Frauen außen vor gelassen
Unbezahlte Arbeit biete, anders als Lohnarbeit, neben dem fehlenden Gehalt auch keine soziale Absicherung, warnt die wissenschaftliche Direktorin des WSI Dr. Bettina Kohlrausch: „Wer mehr Erwerbsarbeit von Frauen fordert, wie Arbeitgeber es regelmäßig tun, erwartet, dass sie bereit sind, noch höhere Belastungen in Kauf zu nehmen, wenn Männer nicht einen deutlich höheren Anteil der unbezahlten Arbeit übernehmen.“
Bleiben die in Vollzeit Arbeitenden unberücksichtigt, so sei der Unterschied am deutlichsten: Männer arbeiten laut WSI im Schnitt nur eine halbe Stunde länger in Teilzeit als Frauen, diese arbeiteten dafür aber wöchentlich 10 unbezahlte Stunden mehr als Männer.
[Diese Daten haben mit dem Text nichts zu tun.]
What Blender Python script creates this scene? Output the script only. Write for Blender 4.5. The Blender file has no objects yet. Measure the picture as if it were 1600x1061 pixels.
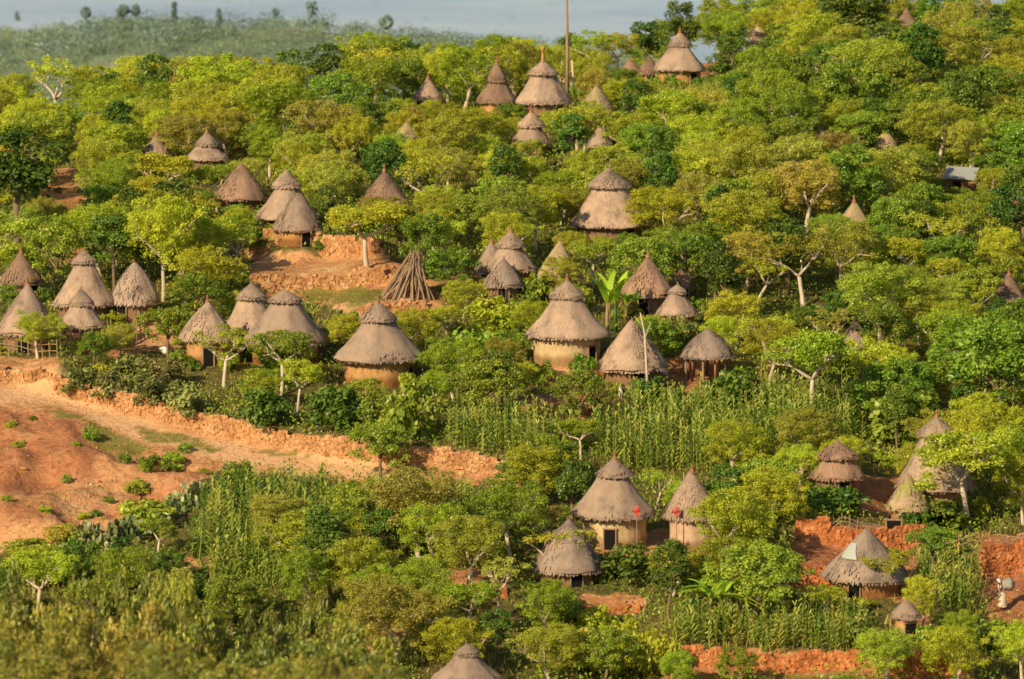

Auch in der Pflege zeige sich ein ähnliches Bild: Über ein Drittel der Frauen sind mindestens 10 Stunden die Woche durch Pflegeaufgaben gebunden, bei Männern sind es nur 28 Prozent.
Die Befunde der Hans-Böckler-Stiftung zeigen: Der Wille zur Veränderung ist da. Ein Viertel der Frauen gebe an, zu wenig Zeit für ihren Beruf zu haben, ein Viertel der Männer verbringe zu viel Zeit damit. Studienleiterin Dr. Yvonne Lott hält deshalb eine Verlängerung der Partnerzeit beim Elterngeld und die Einführung einer Familienarbeitszeit als sinnvoll. In Anbetracht des großen Pflegeaufwands sei besonders eine Reform der (Familien-)Pflegezeit wichtig, welche Lohnersatzleistungen für Pflegezeiten bieten sollte. Nach Lotts Worten spricht viel für die Einführung einer 4-Tages-Woche, um sowohl Frauen als auch Männer zu entlasten und eine gerechtere Verteilung der unbezahlten Arbeit zu ermöglichen.